5.) Similar (but not the same ) effects can be observed for amplitude limitations caused by anti-parallel diodes. In this case, we face a rather complicated (non-linear) process consisting of limitation, transient generation, filtering and/or phase shifting. As a result, also in this case the frequency of oscillation slighly varies around the designed value.

Answer 4

Two thoughts that come to mind:

1) The sum of two sines at a single frequency is a sine at the same frequency. Therefore if you looked at all the thermal noise, etc which is at or near resonant frequency, you would find only a single sine wave. This is the one which gets amplified.

2) This is a little more far fetched: we know the oscillator amplifies the desired wave until it reaches the correct amplitude and then provides linear gain. Now you asked whether a new sine wave can compete with this one. Consider a new osciallation n sin (wt + theta) - to a constant factor / phase the oscillator sees (sin wt) + n sin (wt + theta) - another sine wave. If the new wave (on the right) where to grow/fall in amplitude (ie if n increased/decreased) then the phase of the sum would be constantly shifting.

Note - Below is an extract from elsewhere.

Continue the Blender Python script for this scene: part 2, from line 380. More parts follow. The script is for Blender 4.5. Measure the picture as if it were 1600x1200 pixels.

This (nonlinear) response (with a near constant phase shift toward or away from theta) would look to the linear frequency selective part like an increased or decreased frequency sine wave - this is roughly how some fm modulators work. Therefore we can imagine that such an oscillator must reject large gain in the new wave. This obviously doesn't mean it would have to be less than unity, and phase instability does occur in practice.

That argument wouldn't really apply to smaller gains in n ie slower phase shift of the oscillator, unless the Q of the filer was made unrealisticly large.

My understanding is also that there is no phase preference (unless it is artifically introduced) because the noise is a small signal and sees a linear amplifier and therefore time invariance applies.